Avusturya’da bir Nuh’un Gemisi
Avusturya’da bir Nuh’un Gemisi var ancak burası bitkileri kurtarıyor. Oluşumun 13 bin üyesi, dünyadaki gıda tedarikinin geleceğini güvence altına almak için nesli tükenmekte olan ve nadir ürün çeşitlerini yetiştiriyor.
Viyana’dan yaklaşık bir saat uzaklıkta masal güzelliğinde Schiltern köyü bulunuyor.
“NUH’UN GEMİSİ” isimli dernek, ziyaretçilerin ata yadigarı mahsulleri görüp, tadına bakabileceği bir bahçe kurmaya karar verdi.
1990’da kurulan derneğin amacı bitki çeşitliliğini korumak ve insanları bu bitkileri yetiştirmeye ve yemeye teşvik ederek bu mahsullerin günümüzde de var olmasını sağlamak.
Her yer kırmızı, beyaz ve kahverengi
Geçen yüzyılda küreselleşmenin ve tarımın sanayileşmesi nedeniyle, ekili bitkilerin çeşitliliği azaldı.
“NUH’UN GEMİSİ” bir zamanlar yetiştirilenlerin yüzde 75’inden fazlasını kaybettiğimizi tahmin ediyor.
Bu Erfurt türü parlak pancarlar, beyaz olan ve sekizinci yüzyıldan beri yeşitirilen bazı ilk pancarların soyundan geliyor.
Yetiştirilen ürünün çeşitliliğini artırmak
“NUH’UN GEMİSİ”, Dünya çapında bilinen 4 bin 800 mahsul türünden yaklaşık 100 çeşidin, tüm hasat edilen gıda maddelerinin yüzde 90’ını oluşturduğunu tahmin ediyor.
Bu düşünceyle grup, biyoçeşitliliği koruma adına dünyanın dört bir yanından gelen bitki çeşitlerini topluyor.
Şimdiden fotoğrafta birkaç örneği görülen, 620 farklı domates çeşidine sahip.
Rus salatalığı
Çeşitliliğin bozulmasının en büyük tehditlerinden biri tohum tekelleşmesi ve devam eden genetik mühendisliğinin artan etkisi.
Rus salatalığı ilk olarak 19. yüzyılın sonunda Avrupa’da ortaya çıktı.
Tamamen olgunlaştığında koyu kahverengi, sivri ve çatlak bir yüzeyi oluyor.
Bitki dayanıklı. Soğukta iyi yetişiyor.
Meyvesi ılıman iklimlerde seraya ihtiyaç duymadan büyüyor.
Daha yakın ilişki kurmak
Tüketicinin daha fazla biyoçeşitlilik için özlem duyması da ‘NUH’UN GEMİSİ’nin hedeflerinden biri.

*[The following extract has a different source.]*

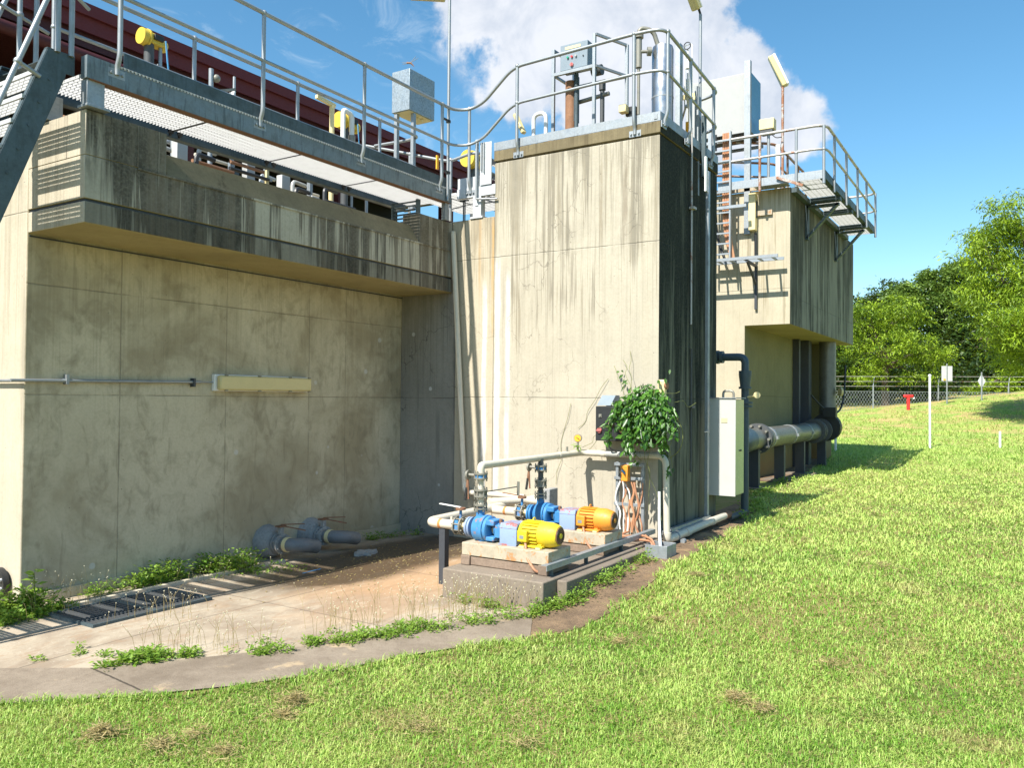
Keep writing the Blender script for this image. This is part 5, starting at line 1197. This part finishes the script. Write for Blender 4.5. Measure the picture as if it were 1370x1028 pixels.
def _gap(x,y): return math.sin(x*6.3+y*2.1)+.6*math.sin(x*15.7-y*4)<-1.05
def weeds(name,label,strips,mat='weed',kind='stuff',cat='weeds',z=None):
    """strips: (x0,y0,x1,y1,width,count,height,leaf)"""
    P_=[];Dd=[];L=[];T_=[]
    for (x0,y0,x1,y1,w,cnt,ht,lf) in strips:
        ncl=max(3,cnt//22); 
        for c in range(ncl):
            t_=random.random(); cx=x0+(x1-x0)*t_+random.gauss(0,w*.4); cy=y0+(y1-y0)*t_+random.gauss(0,w*.4); zz_=hgt(cx,cy)
            if _gap(cx,cy): continue
            sc=.5+random.random()*.9; tn=random.random()
            for k in range(22):
                a=random.random()*6.283; r_=abs(random.gauss(0,.04*ht/.08)); h_=random.random()*ht*sc
                P_.append((cx+r_*math.cos(a),cy+r_*math.sin(a),zz_+h_)); dd=V((math.cos(a)*.9,math.sin(a)*.9,.25+random.gauss(0,.35))).normalized(); Dd.append(tuple(dd)); L.append(lf*(.6+.8*random.random())); T_.append(min(1,max(0,tn*.5+.5*random.random())))
    P_=np.array(P_);Dd=np.array(Dd);n=len(P_); nr=np.tile([0,0,1.],(n,1))+RNG.normal(0,.35,(n,3))
    o=leafmesh(name,P_,Dd,nr,np.array(L),np.array(L)*.5,mat,np.array(T_)); tag(o,label,cat,kind=kind); return o
weeds('path_weeds','low bright green weeds creeping between the apron and the brown path',[(3.35,5.35,3.75,4.95,.09,1000,.05,.030),(3.9,4.75,4.9,4.15,.13,2200,.055,.028),(4.9,4.15,5.8,3.62,.15,2000,.06,.028),(4.2,4.7,5.6,3.95,.16,700,.05,.028),(3.0,6.0,3.6,5.2,.12,300,.04,.03),(3.2,5.3,3.5,5.1,.05,350,.07,.04)])
weeds('slab_weeds','green weeds growing thickly against the side of the pump slab',[(5.8,3.55,6.3,3.36,.10,900,.08,.03),(6.3,3.34,7.9,3.33,.07,1500,.11,.032),(5.9,3.8,5.95,4.3,.07,450,.09,.03)])
weeds('wall_weeds','leafy dark green weeds along the foot of the recessed wall',[(4.7,7.22,5.75,7.25,.06,1800,.15,.045),(5.6,7.05,5.9,6.95,.08,800,.18,.045),(4.1,7.25,4.9,7.25,.04,500,.09,.035),(7.9,7.2,8.6,6.9,.08,500,.08,.035),(5.4,6.9,6.2,6.6,.1,260,.08,.03)])
weeds('corner_weeds','dense green weeds at the left bottom corner of the tank',[(3.1,7.3,3.75,7.05,.10,2600,.17,.05),(3.3,6.9,3.9,6.95,.08,900,.10,.04)])
weeds('pipe_weeds','green grass tufts in the shade by the low pipes of the tower side',[(11.2,3.35,13.5,3.7,.15,900,.09,.05),(14,3.95,17,4.1,.15,700,.08,.05)])
# seedling
t=thing('seedling','single broad-leaved seedling beside the left corner of the tank','seedling',(3.66,7.0,-.2))
st=[(3.66,7.0,-.2),(3.65,7.01,.0),(3.645,7.02,.16)]; build('stem',MB().tube(st,.006,6),'vinestem',t)
P_=[];Dd=[];L=[]
for z_,r_,s_ in ((-.02,.05,.11),(.0,.06,.10),(.06,.06,.09),(.10,.05,.10),(.14,.03,.10),(.16,.02,.08),(.17,.01,.06)):
    for k in range(3):
        a=random.random()*6.28; P_.append((3.65+.01*math.cos(a),7.01+.01*math.sin(a),z_)); Dd.append(tuple(V((math.cos(a),math.sin(a),.15)).normalized())); L.append(s_)
P_=np.array(P_);Dd=np.array(Dd); o=leafmesh('leaves',P_-np.array(t.location),Dd,np.tile([0,0,1.],(len(P_),1))+RNG.normal(0,.2,(len(P_),3)),np.array(L),np.array(L)*.62,'weed',.5+.5*RNG.random(len(P_)),parent=t); o.location=(0,0,0)
# dry stalks with flower heads
def stalks(name,label,regs):
    s=MB(); fl=MB()
    for (x0,y0,x1,y1,w,cnt,ht) in regs:
        for k in range(cnt):
            t_=random.random(); x=x0+(x1-x0)*t_+random.gauss(0,w); y=y0+(y1-y0)*t_+random.gauss(0,w); z=hgt(x,y); h_=ht*(.5+.7*random.random()); a=random.random()*6.28; b_=random.uniform(.1,.5)*h_
            m_=V((x+b_*.3*math.cos(a),y+b_*.3*math.sin(a),z+h_*.6)); e=V((x+b_*math.cos(a),y+b_*math.sin(a),z+h_))
            s.tube([(x,y,z),m_,e],[.0016,.0012,.0008],4,cap=False)
            fl.ball(e,.004+.0025*random.random(),5)
            if random.random()<.6: 
                e2=m_+V((random.gauss(0,.03),random.gauss(0,.03),h_*.3)); s.tube([m_,e2],[.001,.0007],4,cap=False); fl.ball(e2,.004,5)
    o=build(name,s,'straw'); tag(o,label,'dry stalks',kind='stuff'); 
    o2=build('flower_heads',fl,'flower',o); o2['kind']='stuff'
stalks('dry_stalks','thin dry stalks with tiny pale flower heads in front of the apron',[(3.5,5.3,4.2,4.75,.12,45,.22),(4.6,4.6,5.7,3.9,.14,110,.30),(5.7,4.1,6.0,3.7,.08,60,.26),(3.9,6.2,4.4,5.9,.1,26,.22),(3.5,6.9,4.2,6.9,.1,26,.3),(5.0,7.0,6.2,6.8,.1,26,.2)])
# debris flecks on the apron
mb=MB()
for k in range(420):
    x=random.gauss(6.9,.9);y=random.gauss(6.1,.45)
    if 3.8<x<8.7 and 4.7<y<7.35:
        s_=random.uniform(.004,.012); a=random.random()*3; mb.beam((x,y,-.188+hgt(x,y)+.2),(x+s_*math.cos(a)*2,y+s_*math.sin(a)*2,-.186+hgt(x,y)+.2),s_,.003)
tag(build('leaf_litter',mb,'straw'),'scattered pale leaf fragments on the stained apron','litter',kind='stuff')
mb=MB()
for k in range(90):
    x=random.uniform(7.6,16);y=3.28+.08*max(0,x-11)*.8+random.gauss(0,.09); s_=random.uniform(.01,.03); mb.ball((x,y,hgt(x,y)+.01),s_,6,(1,.8,.5))
tag(build('loose_stones',mb,'dirt'),'loose small stones in the bare soil strip by the tower','stones',kind='stuff')
tag(build('blue_strap',MB().beam((6.02,6.36,-.185),(6.22,6.30,-.165),.012,.004),'bluelabel'),'thin blue strip lying on the apron near the outlets','strip')
mb=MB()
for k in range(26): 
    a=random.random()*6.28; mb.box(7.15+random.gauss(0,.08),6.55+random.gauss(0,.05),-.20,7.17+random.gauss(0,.08),6.60+random.gauss(0,.05),-.17+random.random()*.02)
tag(build('crumpled_debris',mb,'mortar'),'crumpled pale debris on the wet apron under the outlets','debris',kind='stuff')

# vine on the control panels
VN=thing('vine','leafy climbing vine smothering the control panel at the tower corner','vine',(8.5,3.55,1.0))
lobes=[((8.46,3.62,1.50),(.12,.27,.20),900),((8.48,3.50,1.38),(.13,.17,.24),600),((8.47,3.78,1.50),(.10,.14,.12),260),((8.50,3.90,1.52),(.07,.10,.07),110),((8.46,3.72,1.20),(.07,.10,.13),170),((8.46,3.66,1.08),(.05,.05,.10),60),((8.54,3.46,1.62),(.10,.12,.10),220),((8.52,3.44,1.15),(.06,.07,.16),120),((8.50,3.60,1.42),(.18,.40,.34),420),((8.50,3.42,1.30),(.10,.12,.36),170),((8.47,3.70,1.02),(.04,.16,.12),50),((8.60,3.30,1.25),(.06,.06,.30),60),((8.55,3.74,1.72),(.04,.05,.07),26),((8.60,3.95,1.62),(.04,.06,.06),22)]
P_=[]; ST=[]
rv=random.Random(21)
for k in range(78):
    yy=rv.choice([3.42,3.50,3.55,3.60,3.66,3.74,3.80])+rv.gauss(0,.03); zz0=1.71-.9*abs(yy-3.56)**1.3+rv.gauss(0,.05); xx=8.52+rv.uniform(-.08,.02); ln_=rv.choice([.12,.2,.3,.42,.55])*(1.1-.6*abs(yy-3.58)); q=V((xx,yy,zz0)); path_=[q.copy()]
    dr=V((-.35,rv.gauss(-.15,.38),.35)); 
    for j in range(int(ln_/.022)+3):
        dr+=V((rv.gauss(-.02,.10),rv.gauss(0,.16),-.20)); dr.normalize(); q=q+dr*.022; q.x=min(q.x,8.60 if q.z<1.17 else 8.535); path_.append(q.copy())
        for h_ in range(2 if rv.random()<.75 else 1): P_.append((q.x+rv.gauss(-.015,.018),q.y+rv.gauss(0,.022),q.z+rv.gauss(0,.018)))
    if k%4==0: ST.append(path_)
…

Bu, görkemli yemeklerin hazırlandığı vakfın mutfağında kolayca yapılabilir.
Mahsulun dışında vakfın bahçesinde yetişen bu çiçekler de insanların doğal çeşitliliğe bakış açısının etkiliyor.
Tatlı ama uzun zamandır unutulmuş bir lezzet
Yüzyıllar boyunca yiyecekler çok yereldi ve ürünlerin dünyaya yayılması yavaş oldu.
Şeker kökü bitkisi (skirret) antik çağlarda biliniyordu ve Rönesans sırasında popüler bir kök sebzeydi.
Fakat Orta Avrupa’da, patates gibi yüksek verimli sebzeler 16. yüzyılda şeker kökünün yerini aldı.
Tatlı beyaz kökler demet halinde büyür ve tadı oldukça lezzetlidir.
“Geleneksel” görünümü korumak
Küçük ölçekli çiftçilik düşüşte olduğundan beri, grup sadece eski ve nadir meyve ve sebze çeşitlerini korumayı istemekle kalmıyor aynı zamanda onları daha da geliştirmek istiyor.
Örneğin Bernstein kırmızı pancarı: Burada amaç, tatlı olması, dengeli lezzeti ve şekli üzerinde çalışırken “geleneksel” görünümünü de korumaktı.
Bir kez daha gıdaları kurtarmak için
Bu tür kuzu kulakları aslen Avrupa ve Güneybatı Asya dağlarından geliyor.
Roma döneminden beri yetiştirilmiştir.
Yapraklı bitki, C vitamini deposu ve baharat için ideal.
“NUH’UN GEMİSİ”, daha büyük bir meyve ve sebze sepetine sahip olmanın, yeni hastalıklara ve iklim değişikliğine karşı korunmanın bir yolu olabileceğine inanıyor.